Vu les actions que la demanderesse a posées par la suite, le tribunal doit se questionner quant à la vraisemblance de sa version, selon l'avocate de M. Rozon. Patricia Tulasne était la représentante désignée des Courageuses, une vingtaine de femmes dont la demande d'action collective contre Gilbert Rozon, d'abord acceptée en Cour supérieure, avait ensuite été infirmée en Cour d'appel.
Dans le présent procès, afin d'étoffer son affirmation qu'il y a eu une contamination réelle des témoignages, la défense cite le fait que seule Anne-Marie Charette avait vu des yeux fous dans le visage de M. Rozon lors de l'agression sexuelle qu'il lui aurait fait subir. Ces yeux fous sont par la suite apparus dans le témoignage de Mme Tulasne, allègue l'avocate du défendeur.
Une plaidoirie laborieuse
Il s'agissait de la deuxième journée consécutive de plaidoirie pour Me Morin, et elle s'est déroulée de manière laborieuse. Quantité de fois la juge Tremblay lui a demandé de préciser des faits, des dates, des références, des inférences, etc. Je suis confuse, a même dit la juge Tremblay, alors que Me Morin peinait à établir ce qu'elle soutenait. Par exemple, au sujet d'Anne-Marie Charette, Me Morin a remis en question la vraisemblance de son récit selon lequel elle s'était rendue à la chambre d'hôtel de Gilbert Rozon, à la demande de ce dernier. Même que M. Rozon avait nié qu'il y avait une chambre d'hôtel pour lui, a dit l'avocate.

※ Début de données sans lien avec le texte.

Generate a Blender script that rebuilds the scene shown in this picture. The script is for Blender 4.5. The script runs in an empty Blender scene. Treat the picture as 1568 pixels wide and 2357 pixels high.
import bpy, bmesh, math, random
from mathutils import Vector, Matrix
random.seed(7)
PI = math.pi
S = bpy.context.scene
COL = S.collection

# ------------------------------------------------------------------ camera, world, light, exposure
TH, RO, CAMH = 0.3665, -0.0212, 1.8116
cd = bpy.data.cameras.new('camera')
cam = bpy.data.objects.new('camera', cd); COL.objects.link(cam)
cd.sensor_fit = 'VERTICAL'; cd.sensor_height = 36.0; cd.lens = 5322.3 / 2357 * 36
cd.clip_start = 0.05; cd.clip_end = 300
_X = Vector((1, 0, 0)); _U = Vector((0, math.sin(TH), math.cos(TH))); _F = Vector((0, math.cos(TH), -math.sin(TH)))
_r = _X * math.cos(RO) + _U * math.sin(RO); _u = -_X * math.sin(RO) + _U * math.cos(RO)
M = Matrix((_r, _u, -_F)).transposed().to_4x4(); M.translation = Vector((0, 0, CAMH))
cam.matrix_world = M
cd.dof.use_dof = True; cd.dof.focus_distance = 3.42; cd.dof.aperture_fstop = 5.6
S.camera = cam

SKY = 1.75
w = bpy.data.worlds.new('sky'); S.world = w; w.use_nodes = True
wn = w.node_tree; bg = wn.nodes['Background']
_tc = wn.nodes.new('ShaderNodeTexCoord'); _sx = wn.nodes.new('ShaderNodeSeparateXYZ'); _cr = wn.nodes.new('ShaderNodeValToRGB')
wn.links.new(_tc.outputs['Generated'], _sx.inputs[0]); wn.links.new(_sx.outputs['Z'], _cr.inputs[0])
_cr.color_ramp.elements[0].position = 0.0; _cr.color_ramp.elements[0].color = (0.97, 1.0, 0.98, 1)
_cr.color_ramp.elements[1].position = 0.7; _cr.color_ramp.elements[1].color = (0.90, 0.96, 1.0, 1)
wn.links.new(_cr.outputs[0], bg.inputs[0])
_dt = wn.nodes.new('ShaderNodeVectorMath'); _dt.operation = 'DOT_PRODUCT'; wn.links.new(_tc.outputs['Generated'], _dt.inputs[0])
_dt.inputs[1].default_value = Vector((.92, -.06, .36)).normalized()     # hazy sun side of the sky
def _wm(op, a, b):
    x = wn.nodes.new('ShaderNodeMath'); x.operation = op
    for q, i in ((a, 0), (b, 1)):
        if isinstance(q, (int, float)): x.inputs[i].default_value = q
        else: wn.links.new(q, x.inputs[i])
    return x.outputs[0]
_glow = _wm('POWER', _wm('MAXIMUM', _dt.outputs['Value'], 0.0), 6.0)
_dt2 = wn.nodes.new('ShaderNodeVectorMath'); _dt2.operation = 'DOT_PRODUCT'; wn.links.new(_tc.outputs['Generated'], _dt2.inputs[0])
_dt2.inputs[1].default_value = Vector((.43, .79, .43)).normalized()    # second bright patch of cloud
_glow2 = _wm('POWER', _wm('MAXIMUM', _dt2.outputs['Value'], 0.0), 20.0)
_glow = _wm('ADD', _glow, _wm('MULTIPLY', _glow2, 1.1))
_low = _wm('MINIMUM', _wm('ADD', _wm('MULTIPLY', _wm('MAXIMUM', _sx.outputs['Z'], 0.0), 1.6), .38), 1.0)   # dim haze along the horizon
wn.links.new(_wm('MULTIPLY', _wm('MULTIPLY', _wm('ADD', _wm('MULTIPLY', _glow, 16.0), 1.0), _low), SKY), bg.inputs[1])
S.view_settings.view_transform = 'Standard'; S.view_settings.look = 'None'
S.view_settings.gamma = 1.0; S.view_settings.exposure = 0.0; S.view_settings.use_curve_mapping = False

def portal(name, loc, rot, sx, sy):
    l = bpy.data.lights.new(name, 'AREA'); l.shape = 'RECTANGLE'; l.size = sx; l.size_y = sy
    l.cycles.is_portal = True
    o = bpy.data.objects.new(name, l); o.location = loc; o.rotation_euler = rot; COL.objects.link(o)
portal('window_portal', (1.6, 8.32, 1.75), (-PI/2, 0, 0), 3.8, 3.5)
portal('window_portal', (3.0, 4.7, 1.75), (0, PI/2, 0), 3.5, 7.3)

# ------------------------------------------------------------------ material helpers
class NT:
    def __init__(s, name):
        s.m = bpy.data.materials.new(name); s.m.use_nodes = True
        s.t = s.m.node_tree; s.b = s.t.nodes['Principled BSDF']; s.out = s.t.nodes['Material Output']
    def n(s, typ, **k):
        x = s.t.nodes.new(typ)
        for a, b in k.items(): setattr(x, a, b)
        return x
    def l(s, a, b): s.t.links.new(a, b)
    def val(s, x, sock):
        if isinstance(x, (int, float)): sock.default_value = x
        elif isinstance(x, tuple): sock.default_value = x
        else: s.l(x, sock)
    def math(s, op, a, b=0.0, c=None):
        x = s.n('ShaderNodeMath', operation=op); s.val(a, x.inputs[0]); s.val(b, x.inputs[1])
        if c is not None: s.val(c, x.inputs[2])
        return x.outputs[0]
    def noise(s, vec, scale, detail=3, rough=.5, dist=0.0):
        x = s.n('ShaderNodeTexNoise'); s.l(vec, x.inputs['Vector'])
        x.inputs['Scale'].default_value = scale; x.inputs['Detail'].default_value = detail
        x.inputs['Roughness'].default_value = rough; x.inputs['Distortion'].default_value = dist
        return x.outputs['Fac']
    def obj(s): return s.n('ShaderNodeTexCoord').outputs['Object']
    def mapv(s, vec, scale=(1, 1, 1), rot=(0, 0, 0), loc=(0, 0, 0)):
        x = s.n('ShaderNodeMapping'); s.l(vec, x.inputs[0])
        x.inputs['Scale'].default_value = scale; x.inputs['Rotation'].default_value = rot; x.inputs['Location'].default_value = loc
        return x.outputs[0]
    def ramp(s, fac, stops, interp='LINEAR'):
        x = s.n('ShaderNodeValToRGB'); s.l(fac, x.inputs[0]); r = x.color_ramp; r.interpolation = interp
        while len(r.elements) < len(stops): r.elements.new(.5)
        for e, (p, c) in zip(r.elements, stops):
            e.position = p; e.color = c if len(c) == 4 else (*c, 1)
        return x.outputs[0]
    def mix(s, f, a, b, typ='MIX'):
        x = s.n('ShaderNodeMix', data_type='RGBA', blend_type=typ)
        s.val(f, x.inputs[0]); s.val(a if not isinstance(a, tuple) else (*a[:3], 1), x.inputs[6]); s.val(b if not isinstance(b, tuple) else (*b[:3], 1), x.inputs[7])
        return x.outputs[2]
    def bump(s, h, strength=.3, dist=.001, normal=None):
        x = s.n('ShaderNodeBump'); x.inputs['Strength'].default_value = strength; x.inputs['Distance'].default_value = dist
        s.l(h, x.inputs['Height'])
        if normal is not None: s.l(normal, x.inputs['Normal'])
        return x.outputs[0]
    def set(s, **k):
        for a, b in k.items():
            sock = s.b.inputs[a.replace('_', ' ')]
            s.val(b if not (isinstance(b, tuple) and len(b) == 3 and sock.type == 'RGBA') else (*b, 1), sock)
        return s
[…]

Il n'a pas nié, a rectifié la juge Tremblay. Il a dit qu'il ne pensait pas avoir, à cet effet-là, utilisé une chambre d'hôtel à l'Hôtel du Parc. Vous avez raison, a concédé l'avocate. À un certain moment, la juge Tremblay a même dû recommander à Me Morin de faire attention aux termes qu'elle utilisait. La plaidoirie de la défense se poursuivra en matinée, jeudi, au palais de justice de Montréal. En après-midi, ce sera au tour du procureur général du Québec de plaider, M. Rozon contestant la validité de deux articles du Code civil.